* Brief *
Quote the data below in full, minus the images.

* Supplied data *
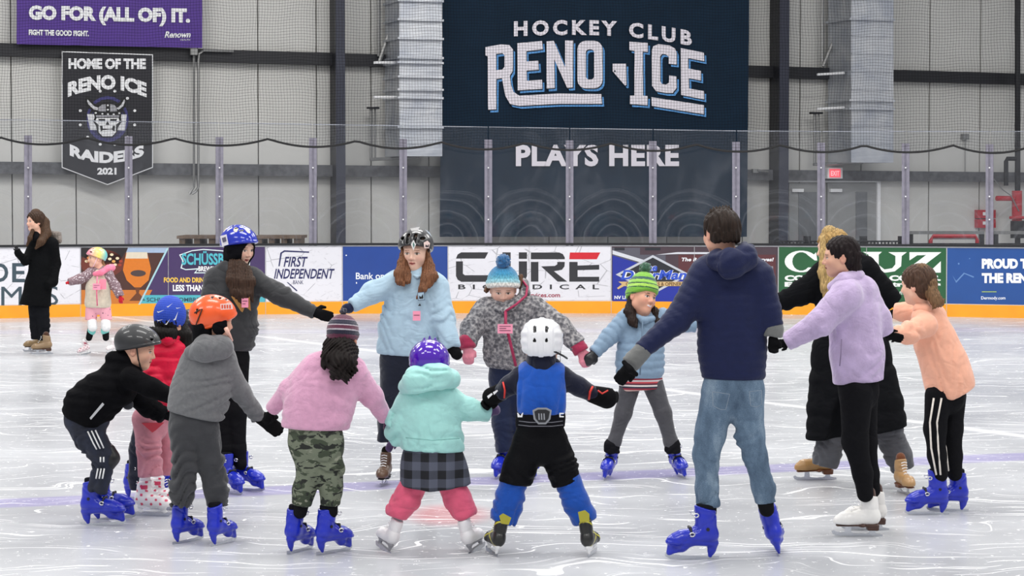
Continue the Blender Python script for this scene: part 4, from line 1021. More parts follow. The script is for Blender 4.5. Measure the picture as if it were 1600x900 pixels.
    def tag(s, x0, y0, x1, y1, dz, lines=2, parent=None, m=None):
        P = [s.p(x0, y1, dz), s.p(x1, y1, dz), s.p(x1, y0, dz), s.p(x0, y0, dz)]; P = [Vector(p) for p in P]
        B = [p + Vector((0, .003, 0)) for p in P]
        t = mesh('name_tag', *hexa(P, B), m or M_TAG, parent or s.root)
        for i in range(lines):
            a = (i + 1) / (lines + 1.3); y = y0 + (y1 - y0) * a; hh = (y1 - y0) * .03; w = .45 if i % 2 else .75
            Q = [Vector(s.p(x0 + (x1 - x0) * .12, y + hh, dz - .002)), Vector(s.p(x0 + (x1 - x0) * (.12 + w), y + hh, dz - .002)), Vector(s.p(x0 + (x1 - x0) * (.12 + w), y - hh, dz - .002)), Vector(s.p(x0 + (x1 - x0) * .12, y - hh, dz - .002))]
            mesh('tag_line', Q, [(0, 1, 2, 3)], M_INK, s.root if False else (parent or s.root))
        return t
    def decal(s, polys, dz, color, name='sticker', parent=None):
        V, F = [], []
        for P in polys:
            b = len(V); V += [Vector(s.p(x, y, dz)) for x, y in P]; F.append(tuple(range(b, b + len(P))))
        return mesh(name, V, F, mat('decal_' + color, color, .5, var=0), parent or s.root)
    def band(s, pts, r, c, name='zipper', m=None, parent=None, n=6):
        return mesh(name, *tube([Vector(s.p(*p)) for p in pts], [r / s.s] * len(pts) if not isinstance(r, (list, tuple)) else [x / s.s for x in r], n), m or mat('trim_' + c, c, .6), parent or s.root, True)
    # ---- skates
    def skate(s, style, at, yaw, L, up=(0, 0, 1), colors=None, lift=0.0):
        """at = picture point of the blade's middle on the ice, L = blade length in picture px (as if seen side-on)"""
        key = (style, colors)
        if key not in _sk: _sk[key] = build_skate(style, colors)
        pos = G(*at) if not lift else G(*at) ; pos.z = lift
        sc = L / (FPX / pos.y) / .28
        u = Vector(up).normalized(); f = Vector((math.sin(R(yaw)), -math.cos(R(yaw)), 0)); f = (f - u * f.dot(u)).normalized(); l = u.cross(f)
        M = Matrix.LocRotScale(pos - s.base, Matrix((f, l, u)).transposed(), Vector((sc, sc, sc)))
        boot = None
        for nm, me, sub in _sk[key]:
            o = bpy.data.objects.new(nm, me); COL.objects.link(o)
            if boot is None: o.parent = s.root; o.matrix_local = M; boot = o
            else: o.parent = boot
        s.last = (pos, f, l, u, sc)
        return boot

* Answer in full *
Continue the Blender Python script for this scene: part 4, from line 1021. More parts follow. The script is for Blender 4.5. Measure the picture as if it were 1600x900 pixels.
    def tag(s, x0, y0, x1, y1, dz, lines=2, parent=None, m=None):
        P = [s.p(x0, y1, dz), s.p(x1, y1, dz), s.p(x1, y0, dz), s.p(x0, y0, dz)]; P = [Vector(p) for p in P]
        B = [p + Vector((0, .003, 0)) for p in P]
        t = mesh('name_tag', *hexa(P, B), m or M_TAG, parent or s.root)
        for i in range(lines):
            a = (i + 1) / (lines + 1.3); y = y0 + (y1 - y0) * a; hh = (y1 - y0) * .03; w = .45 if i % 2 else .75
            Q = [Vector(s.p(x0 + (x1 - x0) * .12, y + hh, dz - .002)), Vector(s.p(x0 + (x1 - x0) * (.12 + w), y + hh, dz - .002)), Vector(s.p(x0 + (x1 - x0) * (.12 + w), y - hh, dz - .002)), Vector(s.p(x0 + (x1 - x0) * .12, y - hh, dz - .002))]
            mesh('tag_line', Q, [(0, 1, 2, 3)], M_INK, s.root if False else (parent or s.root))
        return t
    def decal(s, polys, dz, color, name='sticker', parent=None):
        V, F = [], []
        for P in polys:
            b = len(V); V += [Vector(s.p(x, y, dz)) for x, y in P]; F.append(tuple(range(b, b + len(P))))
        return mesh(name, V, F, mat('decal_' + color, color, .5, var=0), parent or s.root)
    def band(s, pts, r, c, name='zipper', m=None, parent=None, n=6):
        return mesh(name, *tube([Vector(s.p(*p)) for p in pts], [r / s.s] * len(pts) if not isinstance(r, (list, tuple)) else [x / s.s for x in r], n), m or mat('trim_' + c, c, .6), parent or s.root, True)
    # ---- skates
    def skate(s, style, at, yaw, L, up=(0, 0, 1), colors=None, lift=0.0):
        """at = picture point of the blade's middle on the ice, L = blade length in picture px (as if seen side-on)"""
        key = (style, colors)
        if key not in _sk: _sk[key] = build_skate(style, colors)
        pos = G(*at) if not lift else G(*at) ; pos.z = lift
        sc = L / (FPX / pos.y) / .28
        u = Vector(up).normalized(); f = Vector((math.sin(R(yaw)), -math.cos(R(yaw)), 0)); f = (f - u * f.dot(u)).normalized(); l = u.cross(f)
        M = Matrix.LocRotScale(pos - s.base, Matrix((f, l, u)).transposed(), Vector((sc, sc, sc)))
        boot = None
        for nm, me, sub in _sk[key]:
            o = bpy.data.objects.new(nm, me); COL.objects.link(o)
            if boot is None: o.parent = s.root; o.matrix_local = M; boot = o
            else: o.parent = boot
        s.last = (pos, f, l, u, sc)
        return boot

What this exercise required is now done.